··· MATERIAL SHOWN

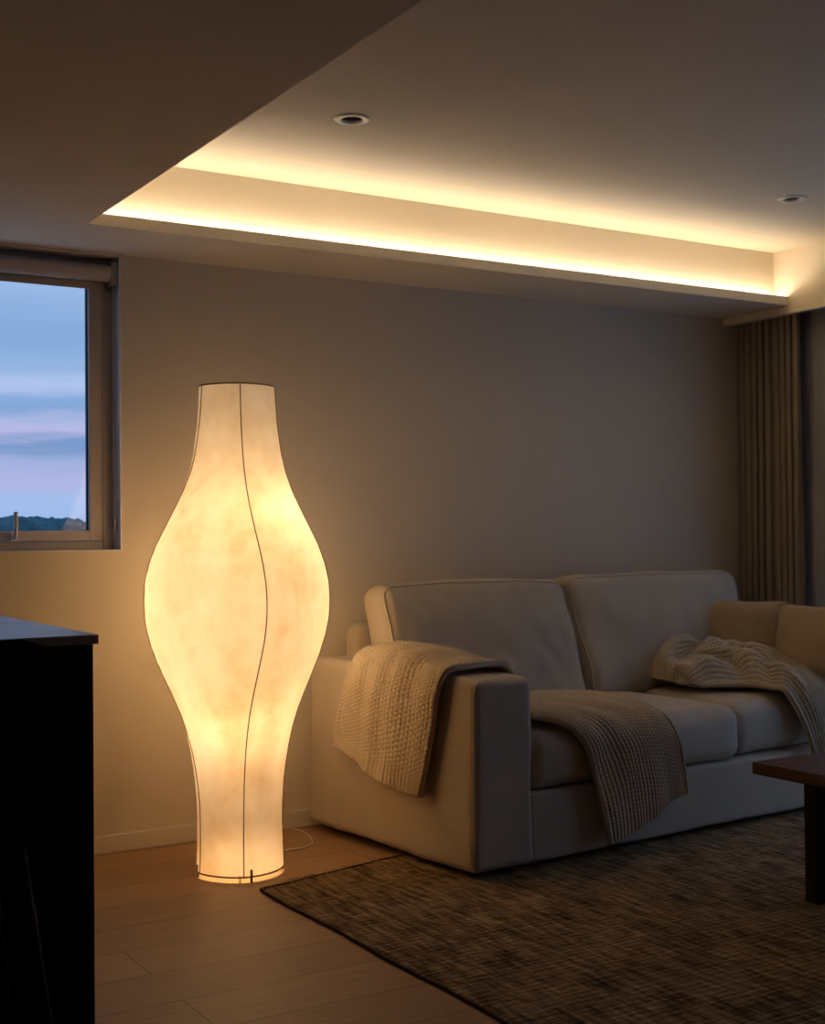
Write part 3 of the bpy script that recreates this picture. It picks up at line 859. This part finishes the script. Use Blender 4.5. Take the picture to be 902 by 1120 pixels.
# bar stool in front of it
st = empty('bar_stool', (.565, 2.62, 0))
tag(st, 'dark plywood bar stool with rounded backrest in front of the black cabinet', 'stool')
def rounded_panel(name, w, h, r, thick, xf, mat, parent):
    """panel in x-z with rounded corners, bent by xf"""
    n = 28; vs, fs = [], []
    for s in (-1, 1):
        for j in range(n+1):
            for i in range(n+1):
                u, v_ = 2*i/n-1, 2*j/n-1
                z = v_*h/2; ez = max(0, abs(z)-(h/2-r)); cut = r-math.sqrt(max(0, r*r-ez*ez))
                x = u*(w/2-cut); vs.append(xf(Vector((x, s*thick/2, z))))
    m1 = (n+1)**2
    for j in range(n):
        for i in range(n):
            a = j*(n+1)+i; fs.append((a, a+1, a+n+2, a+n+1)); fs.append((m1+a, m1+a+n+1, m1+a+n+2, m1+a+1))
    for i in range(n):
        for a, b_ in ((i, i+1), (n*(n+1)+i, n*(n+1)+i+1), (i*(n+1), (i+1)*(n+1)), (i*(n+1)+n, (i+1)*(n+1)+n)): fs.append((a, b_, m1+b_, m1+a))
    return raw(name, vs, fs, mat, parent)
rounded_panel('backrest', .42, .40, .085, .014, lambda p: Vector((p.x, p.y+.30*p.x*p.x*-1+.02+.10*(p.z), p.z+.846)) + Vector((0, -.02, 0)), M['stool_wood'], st)
rounded_panel('seat', .42, .40, .09, .018, lambda p: Vector((p.x, p.z+.20, .655-p.y+.15*p.x*p.x)), M['stool_wood'], st)
for sx in (-1, 1):
    for sy in (-1, 1):
        tube_obj('leg', [(sx*.13, .20+sy*.13, .66), (sx*.215, .20+sy*.20, 0)], [.013, .010], M['stool_wood'], st, 12)
for sx in (-1, 1): tube_obj('back_strut', [(sx*.10, .06, .64), (sx*.10, -.03, .70), (sx*.10, -.008, .86)], .008, M['stool_wood'], st)
fr_ = [(-.188, .02), (.188, .02), (.188, .38), (-.188, .38)]
for k in range(4):
    a, b_ = fr_[k], fr_[(k+1) % 4]; tube_obj('foot_rail', [(a[0], a[1], .215), (b_[0], b_[1], .215)], .007, M['stool_wood'], st)

# ------------------------------------------------------------------ outside
GZ = -3.0
g = box('ground', -400, 400, 12, 900, GZ-.2, GZ, M['ground']); struct(g)
bm = bmesh.new()
for k in range(1100):
    d = random.uniform(300, 340); a = math.radians(random.uniform(-55, 36))
    x, y = d*math.sin(a), d*math.cos(a)
    hgt = 6.9+1.6*noise.noise(Vector((a*14, 0, 0)))+random.uniform(-.5, .6)
    bmesh.ops.create_icosphere(bm, subdivisions=2, radius=1, matrix=Matrix.Translation((x, y, GZ+hgt/2)) @ Matrix.Diagonal((random.uniform(2.5, 5), 3, hgt/2+1.2, 1)))
for vt in bm.verts: vt.co += noise.noise_vector(vt.co*.6)*.5
tl_ = finish('distant_woodland', bm, M['trees'], None, True)
tag(tl_, 'dark blue-green line of distant woods on the horizon seen through the window', 'woods', kind='stuff')

# dusk sky
w = bpy.data.worlds.new('dusk'); bpy.context.scene.world = w; w.use_nodes = True
nt = w.node_tree; bg = nt.nodes['Background']
tc = nt.nodes.new('ShaderNodeTexCoord'); sp = nt.nodes.new('ShaderNodeSeparateXYZ')
nt.links.new(tc.outputs['Generated'], sp.inputs[0])
mpn = nt.nodes.new('ShaderNodeMapping'); mpn.inputs['Scale'].default_value = (3, 3, 34)
nt.links.new(tc.outputs['Generated'], mpn.inputs['Vector'])
nn = noise_tex(nt, mpn.outputs[0], 1.6, 5, .6)
ma = nt.nodes.new('ShaderNodeMath'); ma.operation = 'MULTIPLY_ADD'
nt.links.new(nn.outputs['Fac'], ma.inputs[0]); ma.inputs[1].default_value = .035
su = nt.nodes.new('ShaderNodeMath'); su.operation = 'SUBTRACT'; su.inputs[1].default_value = .0175
nt.links.new(sp.outputs[2], su.inputs[0]); nt.links.new(su.outputs[0], ma.inputs[2])
def srgb(r, g_, b_): return tuple(((c/255+.055)/1.055)**2.4 for c in (r, g_, b_))
stops = [(0, srgb(148, 180, 222)), (.022, srgb(165, 190, 230)), (.045, srgb(178, 182, 222)), (.058, srgb(160, 175, 215)), (.066, srgb(118, 152, 196)), (.074, srgb(186, 186, 222)),
         (.083, srgb(176, 184, 222)), (.091, srgb(132, 166, 208)), (.103, srgb(140, 172, 214)), (.112, srgb(182, 198, 232)), (.122, srgb(152, 182, 220)), (.145, srgb(134, 170, 212)), (.19, srgb(160, 187, 226)), (.23, srgb(156, 184, 224)), (.5, srgb(165, 195, 245)), (1, srgb(170, 198, 245))]
r = ramp(nt, stops)
nt.links.new(ma.outputs[0], r.inputs['Fac']); nt.links.new(r.outputs['Color'], bg.inputs['Color'])
bg.inputs['Strength'].default_value = .66

# ------------------------------------------------------------------ camera
cam = bpy.data.cameras.new('camera'); co = bpy.data.objects.new('camera', cam); C.objects.link(co)
cam.sensor_fit = 'HORIZONTAL'; cam.sensor_width = 36; cam.lens = FPX/902*36; cam.clip_start = .05; cam.clip_end = 2000
Rm = Matrix((rt2, up2, -fw)).transposed()
co.matrix_world = Matrix.Translation((0, 0, H)) @ Rm.to_4x4()
sc = bpy.context.scene; sc.camera = co
sc.view_settings.view_transform = 'Standard'; sc.view_settings.look = 'None'
sc.view_settings.gamma = 1; sc.view_settings.use_curve_mapping = False; sc.view_settings.exposure = 0.85
sc.cycles.use_denoising = True
try: sc.cycles.denoiser = 'OPENIMAGEDENOISE'
except Exception: pass
sc.cycles.max_bounces = 10; sc.cycles.diffuse_bounces = 7; sc.cycles.transparent_max_bounces = 12
sc.cycles.sample_clamp_indirect = 4; sc.cycles.caustics_reflective = False; sc.cycles.caustics_refractive = False
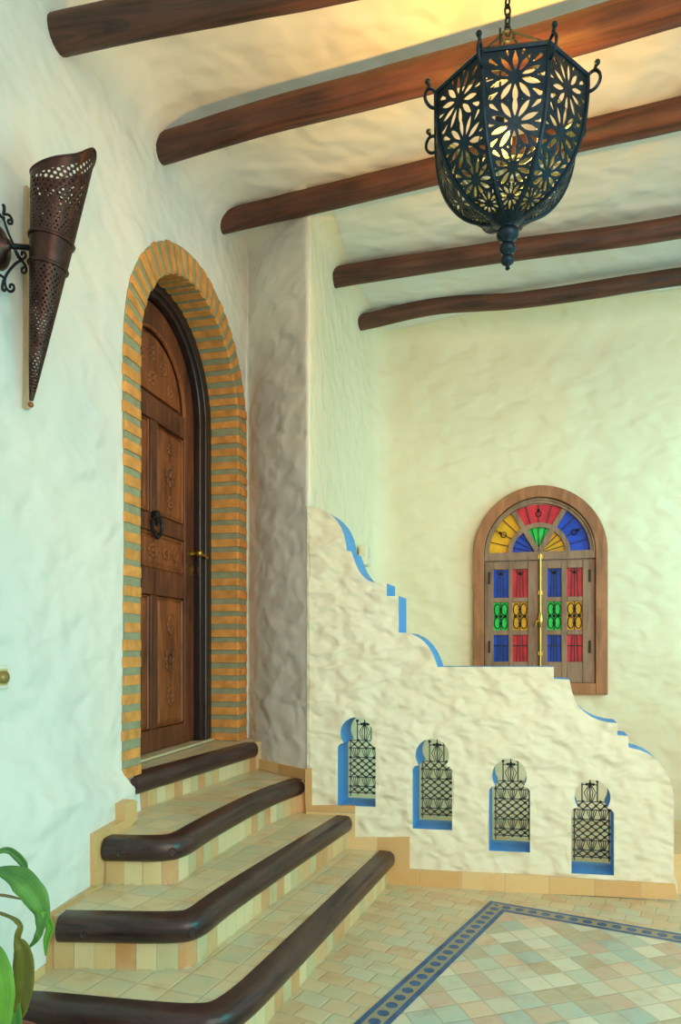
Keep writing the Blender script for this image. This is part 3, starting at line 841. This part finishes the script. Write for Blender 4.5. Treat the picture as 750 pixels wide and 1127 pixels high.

······

**GIVEN PROBLEM:** Only the number is wanted: how many lines in the data include the word "picture"?

**THE RESULT:** 2